Paradójicamente, en la ciudad civilizada la ley es esquiva y sus representantes ni siquiera tienen una pluma con la que ejercer la autoridad de su escritura, mientras que, en la selva, el orden legal que la rige —fundamentado en una escritura secreta pero real, es decir, completamente controlada— se aplica con el rigor inquebrantable de una violencia despiadada. Parecería que ambos sistemas se oponen, pero en realidad se justifican mutuamente: la ciudad, con sus buenas intenciones, necesita la crueldad de la selva como contraste y para fundamentar las bondades de su letra muerta, mientras que la selva impone su represión conforme a sus propias reglas, amparada en la debilidad del poder central. En este sentido, la verdadera civilización letrada es la de los caucheros, pues su poder emana de la escritura y se ejerce a través de ella, a la que controlan en todos los sentidos. Si por barbarie entendemos la violencia ejercida contra la población despreciada tanto por el juez y por los caucheros, entonces ésta se desprende de la civilización que los caucheros sí pudieron establecer, a diferencia de los poderes oficiales. La barbarie surge de la civilización y se fundamenta en sus mecanismos de gobierno, en especial, en la escritura.
Las legales no son las únicas escrituras que se contraponen en la novela; de hecho, si partimos de la base de que toda novela cuenta una transformación, la más radical que sucede en La vorágine es la de la escritura de su propio texto.
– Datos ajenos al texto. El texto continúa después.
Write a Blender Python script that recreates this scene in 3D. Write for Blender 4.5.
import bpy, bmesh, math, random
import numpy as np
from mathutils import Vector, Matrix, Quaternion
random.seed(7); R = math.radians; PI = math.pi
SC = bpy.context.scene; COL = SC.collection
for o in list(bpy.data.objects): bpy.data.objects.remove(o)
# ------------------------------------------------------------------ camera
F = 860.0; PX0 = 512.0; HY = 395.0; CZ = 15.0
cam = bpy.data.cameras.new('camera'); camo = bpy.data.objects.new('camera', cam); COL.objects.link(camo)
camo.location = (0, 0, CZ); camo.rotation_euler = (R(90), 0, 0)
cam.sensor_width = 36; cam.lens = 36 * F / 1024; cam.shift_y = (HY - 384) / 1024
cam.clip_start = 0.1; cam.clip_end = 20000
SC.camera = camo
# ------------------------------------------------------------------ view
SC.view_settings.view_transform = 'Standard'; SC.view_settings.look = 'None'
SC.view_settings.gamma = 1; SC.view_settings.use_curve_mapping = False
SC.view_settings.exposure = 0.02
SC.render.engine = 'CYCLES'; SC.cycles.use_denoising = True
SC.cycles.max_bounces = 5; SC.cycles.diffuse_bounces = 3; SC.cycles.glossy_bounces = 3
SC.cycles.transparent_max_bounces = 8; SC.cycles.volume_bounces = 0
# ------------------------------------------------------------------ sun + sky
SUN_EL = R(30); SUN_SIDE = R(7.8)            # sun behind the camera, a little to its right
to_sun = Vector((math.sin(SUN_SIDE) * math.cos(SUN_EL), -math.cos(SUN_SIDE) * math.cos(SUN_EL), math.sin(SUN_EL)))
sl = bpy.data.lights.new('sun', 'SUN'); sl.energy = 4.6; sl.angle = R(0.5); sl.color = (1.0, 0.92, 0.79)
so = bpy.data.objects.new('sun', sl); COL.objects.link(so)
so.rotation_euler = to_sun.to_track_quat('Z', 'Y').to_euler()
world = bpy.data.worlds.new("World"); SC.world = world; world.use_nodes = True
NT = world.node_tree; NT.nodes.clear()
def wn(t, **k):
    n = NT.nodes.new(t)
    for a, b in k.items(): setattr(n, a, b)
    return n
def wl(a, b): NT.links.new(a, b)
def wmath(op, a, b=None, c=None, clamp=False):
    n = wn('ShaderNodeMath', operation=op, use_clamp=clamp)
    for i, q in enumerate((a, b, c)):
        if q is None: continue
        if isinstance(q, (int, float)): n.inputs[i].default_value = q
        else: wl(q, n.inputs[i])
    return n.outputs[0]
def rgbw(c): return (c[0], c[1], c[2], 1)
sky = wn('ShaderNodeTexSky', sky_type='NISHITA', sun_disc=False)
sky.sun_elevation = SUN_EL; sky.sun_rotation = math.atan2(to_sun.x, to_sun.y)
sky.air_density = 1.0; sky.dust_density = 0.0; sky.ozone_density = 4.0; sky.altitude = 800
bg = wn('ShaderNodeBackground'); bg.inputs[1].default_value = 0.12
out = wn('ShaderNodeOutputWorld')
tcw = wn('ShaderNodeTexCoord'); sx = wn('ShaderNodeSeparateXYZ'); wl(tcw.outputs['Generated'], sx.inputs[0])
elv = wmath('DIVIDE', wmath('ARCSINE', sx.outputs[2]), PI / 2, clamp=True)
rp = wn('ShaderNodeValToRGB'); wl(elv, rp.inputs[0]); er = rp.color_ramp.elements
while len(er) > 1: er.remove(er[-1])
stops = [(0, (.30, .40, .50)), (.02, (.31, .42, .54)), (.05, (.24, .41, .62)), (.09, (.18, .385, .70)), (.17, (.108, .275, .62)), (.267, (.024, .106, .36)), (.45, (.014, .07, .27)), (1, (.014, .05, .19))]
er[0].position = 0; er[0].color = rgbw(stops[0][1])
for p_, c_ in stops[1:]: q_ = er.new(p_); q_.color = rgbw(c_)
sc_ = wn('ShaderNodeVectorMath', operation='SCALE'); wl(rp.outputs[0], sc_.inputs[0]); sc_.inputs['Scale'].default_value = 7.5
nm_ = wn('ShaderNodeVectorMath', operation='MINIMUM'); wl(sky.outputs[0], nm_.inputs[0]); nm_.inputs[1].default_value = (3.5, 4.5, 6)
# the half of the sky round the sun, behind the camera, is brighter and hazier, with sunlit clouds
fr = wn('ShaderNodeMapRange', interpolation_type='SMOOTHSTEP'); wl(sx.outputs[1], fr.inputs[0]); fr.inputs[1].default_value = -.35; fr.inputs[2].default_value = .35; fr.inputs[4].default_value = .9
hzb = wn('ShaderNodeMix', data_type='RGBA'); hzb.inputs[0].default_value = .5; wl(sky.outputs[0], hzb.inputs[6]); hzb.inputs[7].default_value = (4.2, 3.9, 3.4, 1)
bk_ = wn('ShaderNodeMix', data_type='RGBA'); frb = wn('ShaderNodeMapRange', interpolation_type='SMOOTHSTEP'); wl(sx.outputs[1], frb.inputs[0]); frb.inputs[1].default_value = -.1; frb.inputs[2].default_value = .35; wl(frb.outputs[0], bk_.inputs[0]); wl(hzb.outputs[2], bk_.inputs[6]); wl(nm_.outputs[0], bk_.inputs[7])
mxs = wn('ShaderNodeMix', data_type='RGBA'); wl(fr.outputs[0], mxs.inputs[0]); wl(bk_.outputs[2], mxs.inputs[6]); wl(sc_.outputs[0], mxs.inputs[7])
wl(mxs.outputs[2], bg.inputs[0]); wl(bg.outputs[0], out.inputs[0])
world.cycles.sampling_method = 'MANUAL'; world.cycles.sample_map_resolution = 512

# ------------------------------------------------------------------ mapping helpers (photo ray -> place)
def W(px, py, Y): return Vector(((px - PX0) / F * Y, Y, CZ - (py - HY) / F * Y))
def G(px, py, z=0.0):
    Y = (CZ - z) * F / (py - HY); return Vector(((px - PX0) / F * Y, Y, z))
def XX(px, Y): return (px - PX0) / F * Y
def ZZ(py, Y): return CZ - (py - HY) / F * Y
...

En las primeras páginas, cuando Arturo Cova y Alicia abandonan la ciudad y recorren el campo, las descripciones son bucólicas e idílicas, casi una parodia de un modernismo que para entonces ya estaba agotado, pero insistía en ver cisnes azules en cualquier paisaje que se volviera literatura: “Al través de la gasa del mosquitero, en los cielos ilímites, veía parpadear las estrellas”. Paulatinamente, con los primeros ataques de malaria y ante el descubrimiento del nuevo orden, esta retórica se abandona y se sustituye por la de la crudeza de la violencia, por la de la velocidad de la narración, por el caos afiebrado y revuelto de voces al que alude el título, es decir, por las “páginas truculentas”, como Cova califica a su propio escrito, pues recuérdese que La vorágine, con toda intención, se presenta con el viejo recurso del manuscrito transcrito y que habría sido redactado por su protagonista, convertido así también en narrador y autor.
Dentro del texto, todo se ha transformado, de los personajes —ahora enfermos y envilecidos— a la retórica —cada vez más confusa y violenta también ella—, pasando por el orden legal —ahora implacable con unos en
beneficio de otros—. Pero Cova y los suyos ya no tienen escapatoria y prosiguen su huida hasta culminar con esa legendaria última frase de la novela: “¡Los devoró la selva!”. Una selva de árboles y serpientes, claro, pero sobre todo de signos y escrituras, de leyes y retóricas, de la que habría que ver ya no si los personajes de La vorágine lograron salir, sino si la que sigue inmersa en ella no es la realidad latinoamericana.